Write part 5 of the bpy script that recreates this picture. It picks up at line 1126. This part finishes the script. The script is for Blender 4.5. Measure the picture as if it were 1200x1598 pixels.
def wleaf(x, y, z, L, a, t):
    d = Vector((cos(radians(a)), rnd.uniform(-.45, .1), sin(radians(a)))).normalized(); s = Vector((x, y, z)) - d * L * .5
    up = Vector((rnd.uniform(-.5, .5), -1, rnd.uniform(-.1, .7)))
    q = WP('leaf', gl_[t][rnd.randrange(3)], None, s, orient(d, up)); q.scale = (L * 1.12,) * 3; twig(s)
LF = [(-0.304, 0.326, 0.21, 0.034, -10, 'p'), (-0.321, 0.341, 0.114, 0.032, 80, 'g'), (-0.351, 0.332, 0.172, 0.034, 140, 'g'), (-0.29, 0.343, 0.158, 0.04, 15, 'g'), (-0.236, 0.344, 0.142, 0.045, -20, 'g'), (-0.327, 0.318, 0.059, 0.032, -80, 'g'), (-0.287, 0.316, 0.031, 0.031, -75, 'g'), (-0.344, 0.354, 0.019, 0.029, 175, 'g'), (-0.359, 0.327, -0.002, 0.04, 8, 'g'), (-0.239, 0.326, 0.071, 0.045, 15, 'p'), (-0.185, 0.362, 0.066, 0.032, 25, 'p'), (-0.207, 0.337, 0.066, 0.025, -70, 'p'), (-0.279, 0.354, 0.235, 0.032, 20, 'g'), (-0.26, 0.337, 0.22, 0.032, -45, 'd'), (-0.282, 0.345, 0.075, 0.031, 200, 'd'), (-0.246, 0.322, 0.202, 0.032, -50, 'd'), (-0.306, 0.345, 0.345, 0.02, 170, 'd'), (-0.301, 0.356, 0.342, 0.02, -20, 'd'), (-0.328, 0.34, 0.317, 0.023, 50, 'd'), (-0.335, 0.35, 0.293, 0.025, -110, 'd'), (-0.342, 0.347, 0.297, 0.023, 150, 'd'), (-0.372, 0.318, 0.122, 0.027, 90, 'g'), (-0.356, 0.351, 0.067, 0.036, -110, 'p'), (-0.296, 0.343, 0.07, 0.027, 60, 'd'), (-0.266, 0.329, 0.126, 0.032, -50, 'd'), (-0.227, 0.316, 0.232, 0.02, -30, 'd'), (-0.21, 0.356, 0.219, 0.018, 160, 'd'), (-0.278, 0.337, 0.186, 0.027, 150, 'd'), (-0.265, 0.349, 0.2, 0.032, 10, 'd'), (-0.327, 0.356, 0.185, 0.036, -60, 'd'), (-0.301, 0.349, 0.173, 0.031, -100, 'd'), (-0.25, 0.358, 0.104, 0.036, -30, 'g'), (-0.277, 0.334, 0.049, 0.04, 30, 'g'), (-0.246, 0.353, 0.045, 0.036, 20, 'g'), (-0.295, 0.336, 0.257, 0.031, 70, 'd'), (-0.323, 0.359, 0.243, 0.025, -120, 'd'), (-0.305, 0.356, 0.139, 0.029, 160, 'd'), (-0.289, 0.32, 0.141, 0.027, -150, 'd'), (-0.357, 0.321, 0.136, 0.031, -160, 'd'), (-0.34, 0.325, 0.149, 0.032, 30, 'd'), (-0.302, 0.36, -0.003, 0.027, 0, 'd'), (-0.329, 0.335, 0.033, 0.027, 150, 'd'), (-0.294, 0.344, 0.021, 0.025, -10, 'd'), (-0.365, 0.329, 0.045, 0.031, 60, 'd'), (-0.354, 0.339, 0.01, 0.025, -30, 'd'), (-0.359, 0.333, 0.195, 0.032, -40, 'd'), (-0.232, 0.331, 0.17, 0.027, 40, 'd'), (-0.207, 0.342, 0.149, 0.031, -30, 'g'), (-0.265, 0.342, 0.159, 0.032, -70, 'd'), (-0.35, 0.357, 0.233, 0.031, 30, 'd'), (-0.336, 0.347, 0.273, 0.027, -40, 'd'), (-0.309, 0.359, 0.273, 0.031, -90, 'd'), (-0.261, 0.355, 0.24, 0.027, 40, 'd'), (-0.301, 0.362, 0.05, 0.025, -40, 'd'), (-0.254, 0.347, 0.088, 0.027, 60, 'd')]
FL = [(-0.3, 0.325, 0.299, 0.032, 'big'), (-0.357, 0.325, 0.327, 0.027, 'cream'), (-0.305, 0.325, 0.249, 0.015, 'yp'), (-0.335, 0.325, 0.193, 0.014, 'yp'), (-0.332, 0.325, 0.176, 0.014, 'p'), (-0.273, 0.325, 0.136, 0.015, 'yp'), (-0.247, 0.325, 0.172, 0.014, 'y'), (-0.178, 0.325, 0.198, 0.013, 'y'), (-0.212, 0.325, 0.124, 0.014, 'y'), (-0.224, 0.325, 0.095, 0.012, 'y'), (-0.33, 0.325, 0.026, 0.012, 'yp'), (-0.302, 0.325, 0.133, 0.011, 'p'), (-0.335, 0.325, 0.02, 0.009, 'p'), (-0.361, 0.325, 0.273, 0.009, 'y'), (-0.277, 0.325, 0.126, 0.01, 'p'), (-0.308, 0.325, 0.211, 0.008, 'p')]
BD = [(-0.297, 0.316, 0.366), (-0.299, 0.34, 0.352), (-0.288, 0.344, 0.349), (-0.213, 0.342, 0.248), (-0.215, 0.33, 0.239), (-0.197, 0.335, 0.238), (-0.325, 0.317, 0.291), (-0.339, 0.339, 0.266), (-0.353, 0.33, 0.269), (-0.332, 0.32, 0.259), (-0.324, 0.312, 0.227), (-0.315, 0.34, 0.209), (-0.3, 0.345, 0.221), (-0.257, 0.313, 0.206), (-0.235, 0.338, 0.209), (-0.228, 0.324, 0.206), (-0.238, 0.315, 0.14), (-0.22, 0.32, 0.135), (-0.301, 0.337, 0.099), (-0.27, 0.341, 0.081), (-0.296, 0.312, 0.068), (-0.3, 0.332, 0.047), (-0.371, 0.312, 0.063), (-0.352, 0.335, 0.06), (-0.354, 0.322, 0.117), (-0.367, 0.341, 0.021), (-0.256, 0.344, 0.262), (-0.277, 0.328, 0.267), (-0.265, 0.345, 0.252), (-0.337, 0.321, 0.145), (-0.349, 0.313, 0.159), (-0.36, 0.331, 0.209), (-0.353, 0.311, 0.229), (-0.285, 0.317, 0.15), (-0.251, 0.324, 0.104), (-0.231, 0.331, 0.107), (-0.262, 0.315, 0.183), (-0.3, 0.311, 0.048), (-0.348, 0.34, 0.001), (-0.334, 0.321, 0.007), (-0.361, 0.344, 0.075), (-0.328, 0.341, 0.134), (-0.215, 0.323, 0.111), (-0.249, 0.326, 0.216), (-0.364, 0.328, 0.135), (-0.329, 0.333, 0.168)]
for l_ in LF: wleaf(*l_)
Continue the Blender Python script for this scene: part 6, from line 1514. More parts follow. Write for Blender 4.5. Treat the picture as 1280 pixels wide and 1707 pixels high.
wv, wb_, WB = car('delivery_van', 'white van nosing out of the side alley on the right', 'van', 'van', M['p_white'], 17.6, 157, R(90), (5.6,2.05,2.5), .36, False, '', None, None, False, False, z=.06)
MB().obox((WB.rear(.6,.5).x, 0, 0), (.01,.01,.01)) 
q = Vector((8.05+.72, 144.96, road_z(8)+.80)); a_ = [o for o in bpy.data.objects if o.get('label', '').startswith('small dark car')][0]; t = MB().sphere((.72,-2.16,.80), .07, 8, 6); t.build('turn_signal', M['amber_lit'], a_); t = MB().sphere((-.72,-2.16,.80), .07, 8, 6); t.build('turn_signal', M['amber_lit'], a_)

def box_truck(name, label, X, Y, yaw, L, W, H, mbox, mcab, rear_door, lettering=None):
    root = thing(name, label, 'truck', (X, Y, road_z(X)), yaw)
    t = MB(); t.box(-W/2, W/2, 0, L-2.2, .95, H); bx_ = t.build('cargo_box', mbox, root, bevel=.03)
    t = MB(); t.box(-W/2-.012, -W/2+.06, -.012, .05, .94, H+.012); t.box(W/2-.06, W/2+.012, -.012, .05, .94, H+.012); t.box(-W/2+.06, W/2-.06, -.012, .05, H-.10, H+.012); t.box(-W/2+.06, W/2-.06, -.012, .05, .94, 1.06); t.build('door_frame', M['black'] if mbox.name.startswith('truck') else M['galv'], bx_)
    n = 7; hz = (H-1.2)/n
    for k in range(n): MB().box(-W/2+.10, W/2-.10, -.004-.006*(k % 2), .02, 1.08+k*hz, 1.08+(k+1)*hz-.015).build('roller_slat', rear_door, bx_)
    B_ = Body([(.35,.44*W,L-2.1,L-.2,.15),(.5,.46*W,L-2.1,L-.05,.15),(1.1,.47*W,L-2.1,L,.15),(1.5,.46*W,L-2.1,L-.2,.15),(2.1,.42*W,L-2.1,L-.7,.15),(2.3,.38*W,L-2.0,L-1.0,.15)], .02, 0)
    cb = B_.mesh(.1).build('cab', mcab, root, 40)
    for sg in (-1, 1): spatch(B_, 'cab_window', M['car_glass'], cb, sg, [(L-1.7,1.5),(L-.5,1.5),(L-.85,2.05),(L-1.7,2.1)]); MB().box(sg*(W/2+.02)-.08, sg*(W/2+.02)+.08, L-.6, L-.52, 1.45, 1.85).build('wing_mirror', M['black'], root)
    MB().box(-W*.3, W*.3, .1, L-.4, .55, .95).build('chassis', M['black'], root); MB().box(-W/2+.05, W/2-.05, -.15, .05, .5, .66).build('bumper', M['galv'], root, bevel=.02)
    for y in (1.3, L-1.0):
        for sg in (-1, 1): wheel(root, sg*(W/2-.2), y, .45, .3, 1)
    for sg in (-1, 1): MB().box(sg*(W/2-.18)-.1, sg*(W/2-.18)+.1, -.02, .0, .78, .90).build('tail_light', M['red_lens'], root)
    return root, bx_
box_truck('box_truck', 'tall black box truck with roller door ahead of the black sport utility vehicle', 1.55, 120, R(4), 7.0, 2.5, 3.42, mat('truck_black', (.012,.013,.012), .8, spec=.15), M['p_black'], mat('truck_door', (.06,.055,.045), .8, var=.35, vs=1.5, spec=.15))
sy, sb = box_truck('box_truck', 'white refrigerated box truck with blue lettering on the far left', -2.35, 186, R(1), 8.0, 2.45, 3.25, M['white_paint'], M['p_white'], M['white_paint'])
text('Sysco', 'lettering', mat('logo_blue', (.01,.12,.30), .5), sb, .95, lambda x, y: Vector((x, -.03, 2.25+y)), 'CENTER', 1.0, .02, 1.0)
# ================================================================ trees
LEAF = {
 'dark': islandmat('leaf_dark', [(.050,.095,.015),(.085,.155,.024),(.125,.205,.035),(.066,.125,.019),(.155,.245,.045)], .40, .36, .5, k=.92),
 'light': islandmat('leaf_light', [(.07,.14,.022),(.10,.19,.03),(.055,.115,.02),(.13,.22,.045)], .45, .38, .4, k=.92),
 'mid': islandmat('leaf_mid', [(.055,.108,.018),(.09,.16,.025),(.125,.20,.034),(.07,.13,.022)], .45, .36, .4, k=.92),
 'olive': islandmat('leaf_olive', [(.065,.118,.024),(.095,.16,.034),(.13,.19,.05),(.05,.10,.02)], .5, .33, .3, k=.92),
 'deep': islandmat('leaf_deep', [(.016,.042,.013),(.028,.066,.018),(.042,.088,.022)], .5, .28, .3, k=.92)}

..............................

* Aim
Please return, exactly as they appear, the lines starting at the one that contains "Continue the Blender" and ending at the one that contains "q = Vector((8.05+.72, 144.96, road_z(8)+.80));".

* Full response
Continue the Blender Python script for this scene: part 6, from line 1514. More parts follow. Write for Blender 4.5. Treat the picture as 1280 pixels wide and 1707 pixels high.
wv, wb_, WB = car('delivery_van', 'white van nosing out of the side alley on the right', 'van', 'van', M['p_white'], 17.6, 157, R(90), (5.6,2.05,2.5), .36, False, '', None, None, False, False, z=.06)
MB().obox((WB.rear(.6,.5).x, 0, 0), (.01,.01,.01)) 
q = Vector((8.05+.72, 144.96, road_z(8)+.80)); a_ = [o for o in bpy.data.objects if o.get('label', '').startswith('small dark car')][0]; t = MB().sphere((.72,-2.16,.80), .07, 8, 6); t.build('turn_signal', M['amber_lit'], a_); t = MB().sphere((-.72,-2.16,.80), .07, 8, 6); t.build('turn_signal', M['amber_lit'], a_)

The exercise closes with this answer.